Mi hijo, desde su más temprana edad, tiene un talento muy especial, del que yo carecía completamente de pequeña, para pedir o exigir lo que quiere y, cuando no lo consigue, entra en estados variables, desde la típica rabieta, me-tiro-al-suelo-pataleo-y-grito, a una mezcla de protesta y llanto sin aguas, hasta últimamente (llamamos a eso proceso de madurez), enfado con volumen mediano y retirada.
A parte de la vergüenza que estos episodios, cuando se daban en público, han podido provocar en mí a lo largo de mi carrera como madre, he sentido también impotencia, desesperación y, cuando la crisis sobrepasaba los límites de mi paciencia, furia.
Hace poco, empecé a ver esas crisis con otros ojos. He pensado, «mi hijo siente mucha frustración y la expresa. Y yo, ¿qué hago con la mía?».
La verdad es que pasa desapercibida.
Es increíble lo bien que he aprendido a callarla, a rechazarla y a mantener los modales, incluso cuando estoy sola.
Parece que es una cualidad, ¿pero lo es realmente?

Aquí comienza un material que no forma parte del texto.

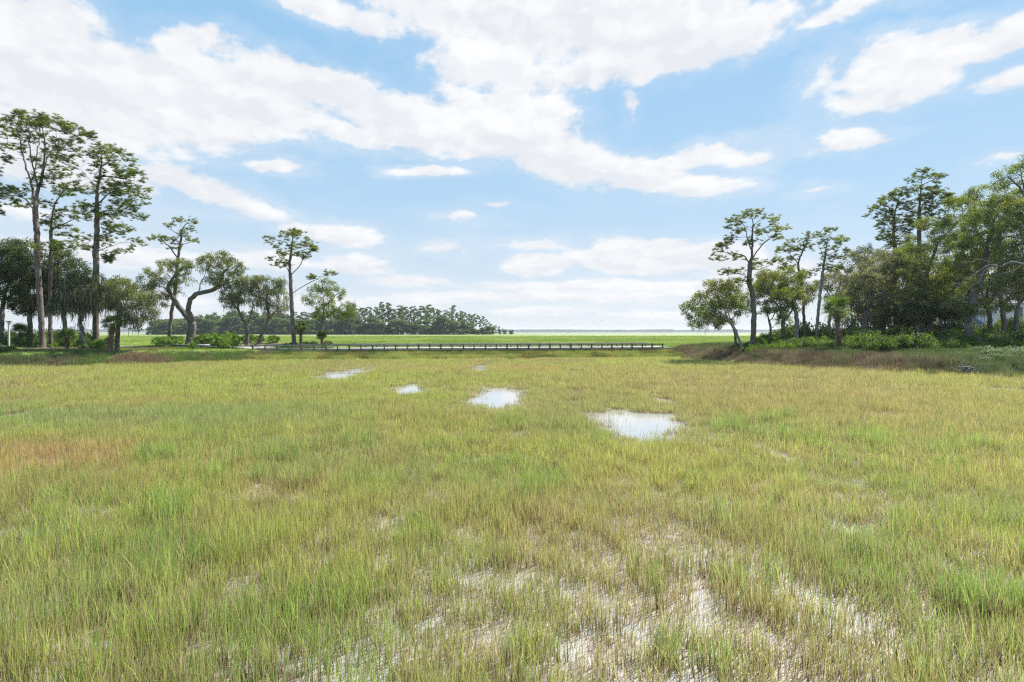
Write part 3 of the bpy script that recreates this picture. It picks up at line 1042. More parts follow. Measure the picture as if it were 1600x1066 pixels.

A mi hijo antes, le intentaba razonar. Es lo que hacemos los mayores cuando algo sale mal, pero para él solo eran palabras huecas que no le servían para nada.
¿La furia que he sentido al ver a mi hijo incapaz de controlarse, no sería el reflejo de todas las frustraciones que me he «tragado» sin darles salida? No digo que haya que tirarse al suelo y patalear, pero sí, dejar un espacio dentro de sí para sentir esa decepción, esa frustración, o esa rabia.
Cuando miras lo que rechazas, ocurre algo muy curioso.
Hay que dar cabida a la sombra, es la única manera de ser uno mismo.